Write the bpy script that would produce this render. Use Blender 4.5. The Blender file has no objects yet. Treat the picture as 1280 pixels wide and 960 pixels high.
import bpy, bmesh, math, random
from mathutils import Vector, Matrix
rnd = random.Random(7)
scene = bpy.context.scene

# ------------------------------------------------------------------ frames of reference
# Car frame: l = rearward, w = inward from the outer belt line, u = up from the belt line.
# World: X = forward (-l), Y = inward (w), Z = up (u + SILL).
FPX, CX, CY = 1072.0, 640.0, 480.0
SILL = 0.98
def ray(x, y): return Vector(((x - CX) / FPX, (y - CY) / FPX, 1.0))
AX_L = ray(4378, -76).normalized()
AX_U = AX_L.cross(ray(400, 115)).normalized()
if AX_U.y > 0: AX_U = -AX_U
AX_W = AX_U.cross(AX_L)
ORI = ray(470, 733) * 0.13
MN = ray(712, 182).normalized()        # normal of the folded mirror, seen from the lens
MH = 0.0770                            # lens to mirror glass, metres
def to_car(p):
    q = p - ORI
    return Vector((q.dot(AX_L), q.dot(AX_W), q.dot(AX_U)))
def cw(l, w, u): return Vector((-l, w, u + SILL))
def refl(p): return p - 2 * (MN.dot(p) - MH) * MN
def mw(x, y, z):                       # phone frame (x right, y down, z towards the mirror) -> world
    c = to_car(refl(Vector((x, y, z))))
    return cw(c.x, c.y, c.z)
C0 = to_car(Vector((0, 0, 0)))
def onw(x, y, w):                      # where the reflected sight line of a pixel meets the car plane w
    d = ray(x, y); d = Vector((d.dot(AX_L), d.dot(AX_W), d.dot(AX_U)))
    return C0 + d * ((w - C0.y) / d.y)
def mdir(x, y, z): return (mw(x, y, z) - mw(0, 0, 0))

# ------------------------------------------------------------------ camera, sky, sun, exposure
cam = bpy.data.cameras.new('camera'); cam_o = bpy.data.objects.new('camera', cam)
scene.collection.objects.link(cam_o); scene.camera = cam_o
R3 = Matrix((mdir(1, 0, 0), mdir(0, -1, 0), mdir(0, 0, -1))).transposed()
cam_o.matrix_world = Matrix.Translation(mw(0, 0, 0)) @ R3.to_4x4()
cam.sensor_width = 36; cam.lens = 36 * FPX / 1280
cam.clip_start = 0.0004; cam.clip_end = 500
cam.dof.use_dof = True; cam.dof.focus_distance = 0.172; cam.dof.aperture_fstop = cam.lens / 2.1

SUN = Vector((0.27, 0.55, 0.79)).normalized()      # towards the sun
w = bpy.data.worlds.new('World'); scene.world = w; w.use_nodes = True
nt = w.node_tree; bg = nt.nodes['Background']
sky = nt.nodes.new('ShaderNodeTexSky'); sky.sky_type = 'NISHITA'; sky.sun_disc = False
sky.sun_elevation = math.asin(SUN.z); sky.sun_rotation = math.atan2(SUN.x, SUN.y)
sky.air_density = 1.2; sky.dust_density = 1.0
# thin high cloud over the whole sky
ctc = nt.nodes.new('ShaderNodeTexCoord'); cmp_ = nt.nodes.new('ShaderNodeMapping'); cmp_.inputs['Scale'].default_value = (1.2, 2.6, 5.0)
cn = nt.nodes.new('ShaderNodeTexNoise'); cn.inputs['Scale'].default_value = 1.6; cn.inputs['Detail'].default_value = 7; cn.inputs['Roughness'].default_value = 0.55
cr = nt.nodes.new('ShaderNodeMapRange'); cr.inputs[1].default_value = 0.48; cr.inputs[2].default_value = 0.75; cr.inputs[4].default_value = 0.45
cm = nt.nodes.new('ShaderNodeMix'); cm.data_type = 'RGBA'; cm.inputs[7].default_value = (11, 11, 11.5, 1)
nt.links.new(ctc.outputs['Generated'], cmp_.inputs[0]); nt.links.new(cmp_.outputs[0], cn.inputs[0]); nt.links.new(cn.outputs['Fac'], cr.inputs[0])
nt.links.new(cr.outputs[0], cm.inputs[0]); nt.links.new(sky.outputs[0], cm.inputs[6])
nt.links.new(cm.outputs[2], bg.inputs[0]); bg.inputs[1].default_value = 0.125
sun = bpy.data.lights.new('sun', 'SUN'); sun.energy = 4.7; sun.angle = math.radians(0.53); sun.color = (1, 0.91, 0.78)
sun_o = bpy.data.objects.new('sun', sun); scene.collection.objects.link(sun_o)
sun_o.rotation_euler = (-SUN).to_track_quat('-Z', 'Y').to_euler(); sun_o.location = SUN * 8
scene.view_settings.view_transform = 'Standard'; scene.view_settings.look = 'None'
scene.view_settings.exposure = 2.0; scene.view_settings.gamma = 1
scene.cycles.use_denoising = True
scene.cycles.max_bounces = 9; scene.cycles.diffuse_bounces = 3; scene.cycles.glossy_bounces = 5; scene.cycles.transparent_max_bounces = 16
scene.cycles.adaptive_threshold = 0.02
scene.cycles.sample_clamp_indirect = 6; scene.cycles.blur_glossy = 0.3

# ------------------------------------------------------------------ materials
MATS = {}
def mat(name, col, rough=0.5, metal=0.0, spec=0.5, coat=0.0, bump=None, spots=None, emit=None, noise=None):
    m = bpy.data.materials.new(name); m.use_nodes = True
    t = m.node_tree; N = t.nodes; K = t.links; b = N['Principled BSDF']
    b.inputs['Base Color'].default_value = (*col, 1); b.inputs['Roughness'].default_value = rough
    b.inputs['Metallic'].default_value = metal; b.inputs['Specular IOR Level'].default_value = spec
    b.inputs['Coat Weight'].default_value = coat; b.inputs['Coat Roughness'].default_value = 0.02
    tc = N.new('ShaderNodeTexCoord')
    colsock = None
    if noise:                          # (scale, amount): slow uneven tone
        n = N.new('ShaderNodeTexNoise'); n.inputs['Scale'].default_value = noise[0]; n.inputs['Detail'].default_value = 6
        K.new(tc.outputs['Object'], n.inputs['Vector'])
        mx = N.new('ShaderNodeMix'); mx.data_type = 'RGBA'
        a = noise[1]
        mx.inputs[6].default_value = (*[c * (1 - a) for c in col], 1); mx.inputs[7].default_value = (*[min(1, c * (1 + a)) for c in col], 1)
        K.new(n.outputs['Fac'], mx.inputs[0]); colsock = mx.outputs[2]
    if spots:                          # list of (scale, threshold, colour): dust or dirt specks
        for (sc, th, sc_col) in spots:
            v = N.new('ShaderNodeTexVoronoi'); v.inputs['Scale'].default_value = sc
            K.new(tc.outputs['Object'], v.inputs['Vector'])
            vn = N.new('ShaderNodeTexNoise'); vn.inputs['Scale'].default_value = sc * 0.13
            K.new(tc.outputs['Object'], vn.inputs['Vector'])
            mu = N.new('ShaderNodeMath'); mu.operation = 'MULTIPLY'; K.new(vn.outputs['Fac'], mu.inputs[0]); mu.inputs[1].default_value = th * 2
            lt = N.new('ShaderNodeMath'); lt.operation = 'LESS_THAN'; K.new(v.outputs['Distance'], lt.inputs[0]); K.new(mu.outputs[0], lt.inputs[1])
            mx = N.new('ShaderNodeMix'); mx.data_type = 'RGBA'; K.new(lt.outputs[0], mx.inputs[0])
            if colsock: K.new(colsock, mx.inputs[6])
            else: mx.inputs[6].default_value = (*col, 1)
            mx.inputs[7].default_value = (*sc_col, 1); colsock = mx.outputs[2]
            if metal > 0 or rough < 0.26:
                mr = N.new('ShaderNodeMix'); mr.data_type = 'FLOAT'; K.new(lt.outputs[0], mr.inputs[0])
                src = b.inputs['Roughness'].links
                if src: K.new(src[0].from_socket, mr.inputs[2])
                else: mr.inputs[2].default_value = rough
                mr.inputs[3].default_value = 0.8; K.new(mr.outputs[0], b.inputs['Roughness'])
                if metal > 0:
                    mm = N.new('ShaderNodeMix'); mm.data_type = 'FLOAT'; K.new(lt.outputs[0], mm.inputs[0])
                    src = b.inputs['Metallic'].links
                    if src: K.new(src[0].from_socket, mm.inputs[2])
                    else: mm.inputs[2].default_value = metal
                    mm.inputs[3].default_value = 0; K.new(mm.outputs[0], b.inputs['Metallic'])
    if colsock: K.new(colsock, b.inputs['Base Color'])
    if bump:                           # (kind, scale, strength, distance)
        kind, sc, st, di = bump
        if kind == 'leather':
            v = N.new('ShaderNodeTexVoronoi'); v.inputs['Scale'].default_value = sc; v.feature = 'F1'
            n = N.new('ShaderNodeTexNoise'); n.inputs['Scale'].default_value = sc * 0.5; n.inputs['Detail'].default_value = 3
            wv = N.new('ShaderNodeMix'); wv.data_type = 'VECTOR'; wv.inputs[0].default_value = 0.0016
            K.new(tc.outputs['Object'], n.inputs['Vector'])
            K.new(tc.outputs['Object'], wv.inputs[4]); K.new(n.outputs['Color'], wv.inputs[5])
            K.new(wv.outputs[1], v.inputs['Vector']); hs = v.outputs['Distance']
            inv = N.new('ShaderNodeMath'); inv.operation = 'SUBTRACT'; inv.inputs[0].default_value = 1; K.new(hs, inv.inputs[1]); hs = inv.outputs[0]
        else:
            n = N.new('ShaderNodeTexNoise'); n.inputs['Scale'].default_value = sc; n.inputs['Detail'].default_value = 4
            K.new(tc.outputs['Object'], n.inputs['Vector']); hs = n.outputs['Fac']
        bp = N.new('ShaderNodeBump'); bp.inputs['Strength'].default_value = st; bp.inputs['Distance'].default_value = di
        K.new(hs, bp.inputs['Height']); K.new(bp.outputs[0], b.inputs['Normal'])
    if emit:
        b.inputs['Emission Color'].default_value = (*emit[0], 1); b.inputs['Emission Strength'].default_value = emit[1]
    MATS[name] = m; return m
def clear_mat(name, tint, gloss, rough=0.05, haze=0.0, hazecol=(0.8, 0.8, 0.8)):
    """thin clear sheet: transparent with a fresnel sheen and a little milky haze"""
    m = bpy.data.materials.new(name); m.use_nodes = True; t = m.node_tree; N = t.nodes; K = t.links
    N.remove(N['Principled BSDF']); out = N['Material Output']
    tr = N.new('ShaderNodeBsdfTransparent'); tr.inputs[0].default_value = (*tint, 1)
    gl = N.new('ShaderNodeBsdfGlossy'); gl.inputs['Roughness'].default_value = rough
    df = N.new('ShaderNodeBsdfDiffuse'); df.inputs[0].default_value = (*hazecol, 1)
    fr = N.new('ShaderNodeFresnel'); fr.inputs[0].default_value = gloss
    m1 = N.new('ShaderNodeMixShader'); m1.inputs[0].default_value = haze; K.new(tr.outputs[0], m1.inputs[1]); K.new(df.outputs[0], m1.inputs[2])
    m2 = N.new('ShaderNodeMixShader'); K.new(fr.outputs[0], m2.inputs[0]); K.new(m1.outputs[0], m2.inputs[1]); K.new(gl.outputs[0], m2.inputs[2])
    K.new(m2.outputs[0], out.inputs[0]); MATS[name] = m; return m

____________

**Your objective**
Exactly as they stand, set down the lines from the top of the data through the line with "scene = bpy.context.scene".

**The response**
Write the bpy script that would produce this render. Use Blender 4.5. The Blender file has no objects yet. Treat the picture as 1280 pixels wide and 960 pixels high.
import bpy, bmesh, math, random
from mathutils import Vector, Matrix
rnd = random.Random(7)
scene = bpy.context.scene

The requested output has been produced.